#### Brief:
Write out again, unaltered, the lines from the start through the line containing "except Exception: pass".
[start of Data block]
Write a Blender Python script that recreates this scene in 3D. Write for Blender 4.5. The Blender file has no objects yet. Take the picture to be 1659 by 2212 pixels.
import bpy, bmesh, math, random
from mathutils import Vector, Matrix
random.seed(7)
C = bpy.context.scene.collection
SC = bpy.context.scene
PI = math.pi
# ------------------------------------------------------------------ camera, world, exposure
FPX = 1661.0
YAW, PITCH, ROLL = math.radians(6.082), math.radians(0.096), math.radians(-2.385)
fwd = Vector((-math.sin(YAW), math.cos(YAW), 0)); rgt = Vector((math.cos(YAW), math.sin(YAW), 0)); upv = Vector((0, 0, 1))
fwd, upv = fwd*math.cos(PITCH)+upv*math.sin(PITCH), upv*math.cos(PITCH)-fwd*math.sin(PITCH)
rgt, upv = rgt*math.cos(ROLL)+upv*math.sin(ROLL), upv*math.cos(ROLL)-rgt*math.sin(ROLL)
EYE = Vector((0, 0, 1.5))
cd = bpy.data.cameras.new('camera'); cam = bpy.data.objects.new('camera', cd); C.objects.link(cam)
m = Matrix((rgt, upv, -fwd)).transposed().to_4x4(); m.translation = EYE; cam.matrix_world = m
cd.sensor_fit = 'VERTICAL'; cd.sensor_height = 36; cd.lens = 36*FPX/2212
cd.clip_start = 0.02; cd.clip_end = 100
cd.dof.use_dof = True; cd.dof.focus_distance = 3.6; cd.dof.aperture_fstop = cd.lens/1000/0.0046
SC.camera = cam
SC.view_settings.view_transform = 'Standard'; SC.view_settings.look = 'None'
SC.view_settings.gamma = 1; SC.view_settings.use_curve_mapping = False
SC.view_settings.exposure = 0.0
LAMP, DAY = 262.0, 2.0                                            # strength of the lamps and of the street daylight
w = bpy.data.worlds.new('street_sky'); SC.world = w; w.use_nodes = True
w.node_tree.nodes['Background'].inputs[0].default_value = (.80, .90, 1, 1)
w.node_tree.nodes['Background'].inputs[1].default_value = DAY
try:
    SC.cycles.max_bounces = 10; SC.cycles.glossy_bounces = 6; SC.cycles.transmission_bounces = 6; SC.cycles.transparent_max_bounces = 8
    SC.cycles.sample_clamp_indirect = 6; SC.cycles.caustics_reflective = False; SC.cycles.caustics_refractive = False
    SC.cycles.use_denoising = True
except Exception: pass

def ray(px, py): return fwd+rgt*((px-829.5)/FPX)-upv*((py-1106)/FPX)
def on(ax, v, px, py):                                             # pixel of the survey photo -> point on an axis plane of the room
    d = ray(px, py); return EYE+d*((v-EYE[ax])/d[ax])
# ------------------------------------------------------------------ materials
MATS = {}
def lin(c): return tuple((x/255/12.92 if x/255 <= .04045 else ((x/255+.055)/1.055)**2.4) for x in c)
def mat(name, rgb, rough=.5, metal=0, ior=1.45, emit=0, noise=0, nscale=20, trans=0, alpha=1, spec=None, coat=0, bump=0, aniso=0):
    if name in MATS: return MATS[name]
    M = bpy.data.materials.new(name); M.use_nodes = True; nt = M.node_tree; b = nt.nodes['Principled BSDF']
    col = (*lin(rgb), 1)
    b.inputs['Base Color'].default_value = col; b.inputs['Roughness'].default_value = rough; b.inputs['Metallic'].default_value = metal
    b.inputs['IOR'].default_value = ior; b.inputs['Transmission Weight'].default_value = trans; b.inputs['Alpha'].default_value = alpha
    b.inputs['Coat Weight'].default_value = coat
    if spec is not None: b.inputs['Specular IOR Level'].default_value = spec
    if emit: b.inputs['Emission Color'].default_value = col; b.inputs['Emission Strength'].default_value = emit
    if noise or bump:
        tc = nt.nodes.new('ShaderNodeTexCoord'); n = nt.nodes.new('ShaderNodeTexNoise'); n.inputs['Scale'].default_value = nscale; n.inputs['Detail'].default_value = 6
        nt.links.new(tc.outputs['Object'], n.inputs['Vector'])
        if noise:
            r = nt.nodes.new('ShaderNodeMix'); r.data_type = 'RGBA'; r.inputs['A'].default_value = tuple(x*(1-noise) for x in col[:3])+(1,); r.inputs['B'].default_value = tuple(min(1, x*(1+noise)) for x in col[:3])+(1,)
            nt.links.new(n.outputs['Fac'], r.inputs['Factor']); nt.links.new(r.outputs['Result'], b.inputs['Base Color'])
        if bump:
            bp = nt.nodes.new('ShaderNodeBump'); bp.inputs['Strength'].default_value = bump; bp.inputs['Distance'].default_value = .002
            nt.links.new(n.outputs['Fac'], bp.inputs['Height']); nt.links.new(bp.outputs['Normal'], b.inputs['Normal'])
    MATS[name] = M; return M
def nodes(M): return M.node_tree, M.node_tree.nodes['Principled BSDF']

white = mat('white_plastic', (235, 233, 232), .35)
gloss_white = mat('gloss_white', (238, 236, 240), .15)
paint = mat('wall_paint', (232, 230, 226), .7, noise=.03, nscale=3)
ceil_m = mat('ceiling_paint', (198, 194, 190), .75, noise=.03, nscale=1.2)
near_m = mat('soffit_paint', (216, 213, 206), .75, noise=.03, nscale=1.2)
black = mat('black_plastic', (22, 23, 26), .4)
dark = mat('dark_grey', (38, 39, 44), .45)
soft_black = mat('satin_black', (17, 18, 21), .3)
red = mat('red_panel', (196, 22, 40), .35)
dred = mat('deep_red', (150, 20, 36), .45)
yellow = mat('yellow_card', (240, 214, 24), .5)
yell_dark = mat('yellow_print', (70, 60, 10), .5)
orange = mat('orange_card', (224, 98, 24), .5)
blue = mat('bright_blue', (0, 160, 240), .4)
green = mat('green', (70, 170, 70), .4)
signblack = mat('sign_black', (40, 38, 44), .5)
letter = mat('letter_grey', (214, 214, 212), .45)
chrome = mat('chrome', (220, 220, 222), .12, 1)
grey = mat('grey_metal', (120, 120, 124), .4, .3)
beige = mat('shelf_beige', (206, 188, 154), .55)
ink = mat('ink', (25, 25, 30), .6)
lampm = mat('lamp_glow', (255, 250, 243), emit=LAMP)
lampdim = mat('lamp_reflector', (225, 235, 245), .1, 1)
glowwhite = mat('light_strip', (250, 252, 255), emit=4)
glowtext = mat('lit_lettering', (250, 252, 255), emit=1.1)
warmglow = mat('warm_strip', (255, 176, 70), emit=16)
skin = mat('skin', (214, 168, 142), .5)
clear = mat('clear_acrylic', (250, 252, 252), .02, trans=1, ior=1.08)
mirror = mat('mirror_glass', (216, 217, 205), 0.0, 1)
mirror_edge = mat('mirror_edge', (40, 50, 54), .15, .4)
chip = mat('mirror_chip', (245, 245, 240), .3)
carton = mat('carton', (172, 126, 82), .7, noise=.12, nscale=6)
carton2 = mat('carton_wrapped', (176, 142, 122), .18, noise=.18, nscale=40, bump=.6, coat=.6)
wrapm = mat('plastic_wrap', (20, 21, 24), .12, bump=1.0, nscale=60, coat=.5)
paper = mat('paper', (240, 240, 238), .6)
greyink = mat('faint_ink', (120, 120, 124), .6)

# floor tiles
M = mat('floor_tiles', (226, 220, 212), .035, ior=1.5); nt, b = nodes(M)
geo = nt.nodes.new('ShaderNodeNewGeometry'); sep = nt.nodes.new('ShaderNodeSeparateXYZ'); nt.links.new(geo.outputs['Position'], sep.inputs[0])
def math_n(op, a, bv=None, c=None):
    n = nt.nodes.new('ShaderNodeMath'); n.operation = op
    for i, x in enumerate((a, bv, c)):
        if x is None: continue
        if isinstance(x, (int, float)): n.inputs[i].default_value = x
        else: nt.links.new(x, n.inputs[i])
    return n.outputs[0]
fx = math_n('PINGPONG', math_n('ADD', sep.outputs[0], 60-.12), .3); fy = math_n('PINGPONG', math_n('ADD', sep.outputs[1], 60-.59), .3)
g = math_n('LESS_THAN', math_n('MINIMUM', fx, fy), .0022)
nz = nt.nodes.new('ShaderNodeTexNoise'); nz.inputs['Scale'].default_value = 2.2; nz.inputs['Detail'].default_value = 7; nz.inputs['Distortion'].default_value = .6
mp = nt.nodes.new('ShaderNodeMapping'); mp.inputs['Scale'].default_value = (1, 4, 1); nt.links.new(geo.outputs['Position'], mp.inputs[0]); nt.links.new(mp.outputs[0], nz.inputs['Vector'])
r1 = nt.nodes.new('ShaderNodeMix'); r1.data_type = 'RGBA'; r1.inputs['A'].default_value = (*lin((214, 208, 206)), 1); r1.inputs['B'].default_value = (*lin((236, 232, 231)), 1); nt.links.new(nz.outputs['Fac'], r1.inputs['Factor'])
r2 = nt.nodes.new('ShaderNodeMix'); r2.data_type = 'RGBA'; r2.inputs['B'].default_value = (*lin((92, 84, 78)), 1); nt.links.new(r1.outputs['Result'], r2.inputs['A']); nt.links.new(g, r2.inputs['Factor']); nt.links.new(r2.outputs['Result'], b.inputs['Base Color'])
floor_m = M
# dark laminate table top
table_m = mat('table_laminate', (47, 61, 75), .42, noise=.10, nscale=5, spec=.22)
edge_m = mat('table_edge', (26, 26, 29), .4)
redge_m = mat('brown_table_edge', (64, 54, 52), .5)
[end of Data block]
#### Response to this exercise:
Write a Blender Python script that recreates this scene in 3D. Write for Blender 4.5. The Blender file has no objects yet. Take the picture to be 1659 by 2212 pixels.
import bpy, bmesh, math, random
from mathutils import Vector, Matrix
random.seed(7)
C = bpy.context.scene.collection
SC = bpy.context.scene
PI = math.pi
# ------------------------------------------------------------------ camera, world, exposure
FPX = 1661.0
YAW, PITCH, ROLL = math.radians(6.082), math.radians(0.096), math.radians(-2.385)
fwd = Vector((-math.sin(YAW), math.cos(YAW), 0)); rgt = Vector((math.cos(YAW), math.sin(YAW), 0)); upv = Vector((0, 0, 1))
fwd, upv = fwd*math.cos(PITCH)+upv*math.sin(PITCH), upv*math.cos(PITCH)-fwd*math.sin(PITCH)
rgt, upv = rgt*math.cos(ROLL)+upv*math.sin(ROLL), upv*math.cos(ROLL)-rgt*math.sin(ROLL)
EYE = Vector((0, 0, 1.5))
cd = bpy.data.cameras.new('camera'); cam = bpy.data.objects.new('camera', cd); C.objects.link(cam)
m = Matrix((rgt, upv, -fwd)).transposed().to_4x4(); m.translation = EYE; cam.matrix_world = m
cd.sensor_fit = 'VERTICAL'; cd.sensor_height = 36; cd.lens = 36*FPX/2212
cd.clip_start = 0.02; cd.clip_end = 100
cd.dof.use_dof = True; cd.dof.focus_distance = 3.6; cd.dof.aperture_fstop = cd.lens/1000/0.0046
SC.camera = cam
SC.view_settings.view_transform = 'Standard'; SC.view_settings.look = 'None'
SC.view_settings.gamma = 1; SC.view_settings.use_curve_mapping = False
SC.view_settings.exposure = 0.0
LAMP, DAY = 262.0, 2.0                                            # strength of the lamps and of the street daylight
w = bpy.data.worlds.new('street_sky'); SC.world = w; w.use_nodes = True
w.node_tree.nodes['Background'].inputs[0].default_value = (.80, .90, 1, 1)
w.node_tree.nodes['Background'].inputs[1].default_value = DAY
try:
    SC.cycles.max_bounces = 10; SC.cycles.glossy_bounces = 6; SC.cycles.transmission_bounces = 6; SC.cycles.transparent_max_bounces = 8
    SC.cycles.sample_clamp_indirect = 6; SC.cycles.caustics_reflective = False; SC.cycles.caustics_refractive = False
    SC.cycles.use_denoising = True
except Exception: pass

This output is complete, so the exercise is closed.